I haven't seen that HF had any functional patents at all. That would be highly unusual for an ODM-built product unless they developed/co-developed it and then were just using the factory in China as pure contract manufacturer. I also haven't heard that they had any design/ID patents, which would be unusual for similar reasons plus there's not really any "art" in the shape.
That leaves trade dress, which is pretty murky and has a pretty high bar to meet for a successful claim. I do think this is where SO's suit was focused, but in reality it was dead before they every got to court. You can't "own" a color (though IBM and others have tried...), and functional aspects of design often militate against claiming trade-dress (which is why, despite a much-closer visual similarity between the Knipex and HF pliers wrenches, Knipex would almost certainly lose a trade dress claim in court if their execs were as clueless as Snap On's were).
[EDIT] I'm wrong and
@Hiball is correct. Snap On
did have a design patent (one), though indirectly, on the jacks. I finally found
the case in the fun, dry legalese instead of the press mixing up the terminology (e.g.
this article, which describes a trade dress complaint more than a design patent infringement). But I just found a much more direct-from-the-court summary.
tl;dr they had a design patent, but it ultimately didn't cover very much - just the specific ornamental design of the jack - and they essentially lost before they really even started.
For those who don't want to wade though the caselaw.com text, the "net" (hey, at least it's shorter than what's at the link

) appears to be that SO worked with a company called VIS, LLC to design the look of the jack (I'm guessing VIS was a design firm hired by SO).

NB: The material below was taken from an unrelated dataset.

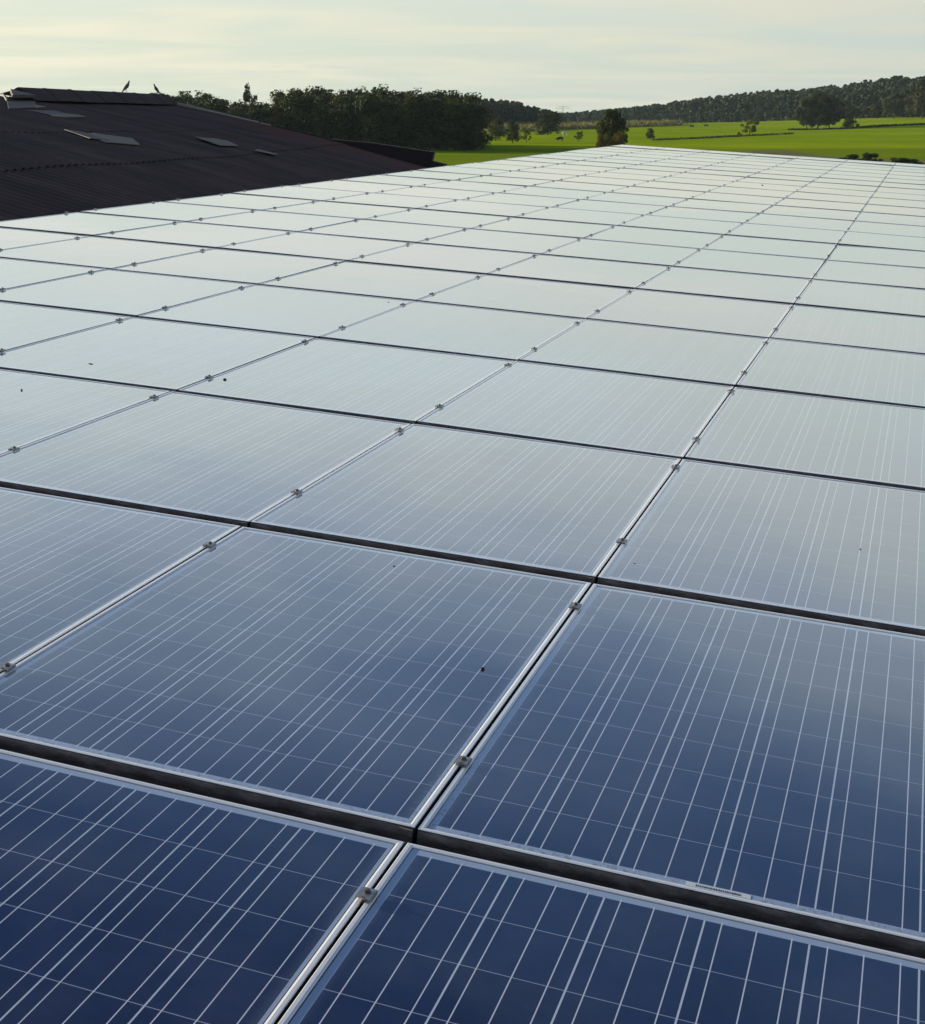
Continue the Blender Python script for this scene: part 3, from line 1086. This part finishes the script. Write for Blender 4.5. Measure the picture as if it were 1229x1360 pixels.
CR = {}
for q_ in range(5):
    CR['wood', q_] = (make_crown('crown', L_WOOD, 'wood', 4200, .017, 10 + q_), make_trunk('trunk', 'wood', q_))
for q_ in range(3):
    CR['oak', q_] = (make_crown('crown', L_OAK, 'oak', 14000, .019, 30 + q_), make_trunk('trunk', 'oak', q_))
    CR['loose', q_] = (make_crown('crown', L_BRIGHT, 'loose', 4500, .017, 40 + q_), make_trunk('trunk', 'loose', q_))
    CR['looseA', q_] = (make_crown('crown', L_AUTUMN, 'loose', 4500, .017, 50 + q_), make_trunk('trunk', 'loose', q_))
    CR['bush', q_] = (make_crown('crown', L_AUTUMN, 'bush', 4200, .030, 60 + q_), make_trunk('stem', 'bush', q_))
    CR['bushG', q_] = (make_crown('crown', L_OAK, 'bush', 3600, .034, 70 + q_), make_trunk('stem', 'bush', q_))
CR['poplar', 0] = (make_crown('crown', L_WOOD, 'poplar', 2200, .015, 80), make_trunk('trunk', 'wood', 9))


def tree(kind, var, X_, Y_, height, width, label, cat='tree', group=None, name=None, z=None):
    cm, tm = CR[kind, var]
    base_w = {'wood': .74, 'oak': 1.1, 'loose': .78, 'looseA': .78, 'poplar': .44, 'bush': 1.7, 'bushG': 1.7}[kind]
    e = empty(name or {'wood': 'woodland_tree', 'oak': 'broad_tree', 'loose': 'small_tree', 'looseA': 'small_tree', 'poplar': 'slim_tree', 'bush': 'bush', 'bushG': 'bush'}[kind],
              (X_, Y_, (gz(X_, Y_) if z is None else z) - .02 * height), random.uniform(0, 6.28))
    sx = width / base_w
    e.scale = (sx, sx, height)
    tag(e, label, cat, group)
    link('crown', cm, e)
    link('stem' if kind.startswith('bush') else 'trunk', tm, e)
    return e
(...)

VIS applied for and eventually got a design patent, which they later assigned to Snap On. SO saw the Daytona, bought one and decided it infringed on the SO/VIS design patent and sued, asking for an immediate injunction for HF to stop selling the Daytona. The judge ruled SO didn't meet the basic qualification for an injunction, and ruled against one. From there, it was a short step by the judge to conclude that the two designs wouldn't pass the "ordinary observer" test, and proceeded to tear down the functional vs. ornamental aspects of the two jack designs. A LOT was deemed functional, and what ornamental elements were left were different enough. And then the judge pretty much dumped the complaints SO used as examples about the similarities as biased and anecdotal (not to mention lacking any indication of understanding the functional vs. ornamental differences and what that implies). And that pretty much ended things.
Stuff like this is pretty tough if you're someone like Snap On. You think you need IP/patents to defend yourself, but they're not a guarantee and definitely not the silver bullet most execs think. On the other hand (but not necessarily in a good way), if you have IP you've got to defend it, even when it sounds like you're being overly litigious, because failure to defend it ultimately means you lose it. I'm not an attorney (though I've been dragged through this kind of stuff many times over the years), but I have to think SO's attorneys told them they were going to lose, and might have suggested less-public things (cease-and-desist, etc.) to see if they could shake HF off the product. It wouldn't have worked, as HF probably has a pretty-solid legal team and knew what SO would claim almost-certainly wouldn't stand. Reading the stuff at the link above, the HF team clearly came to court more prepared than SO did, and just as clearly it wasn't close.
I used to "own" a product line that was triple-digit millions of both revenue and profit, but was getting smacked in various places in the world with crappy copies that were visually identical but generally poorly-executed. I griped loudly to our legal team and they essentially said we'd never win with just a design patent. So I took the opportunity to move things to an entirely new design that had multiple functional patents that were highly unique as well as multiple design patents. It was a big effort. Within six months I began it see multiple types of copies. Several were actually done nearly as well as ours (I really had to look to tell), and some of them went even further by putting the damn warranty sticker on the product, which moved it in my mind from a "copy" to a "counterfeit".
What did the lawyers do? They shrugged and said it would still be very challenging, and taking it to court risked more people being made aware of and buying the copies.
That wasn't my only trip to the rodeo, but easily my most painful. So that's the lens I'm looking through when I posts that clearly aren't aware of how UP law works. What HF did with the Daytona jack isn't remotely what I went through (in the example above and others). With the jack I'd say they met both the spirit and the letter of the law in this area (and the judge did too).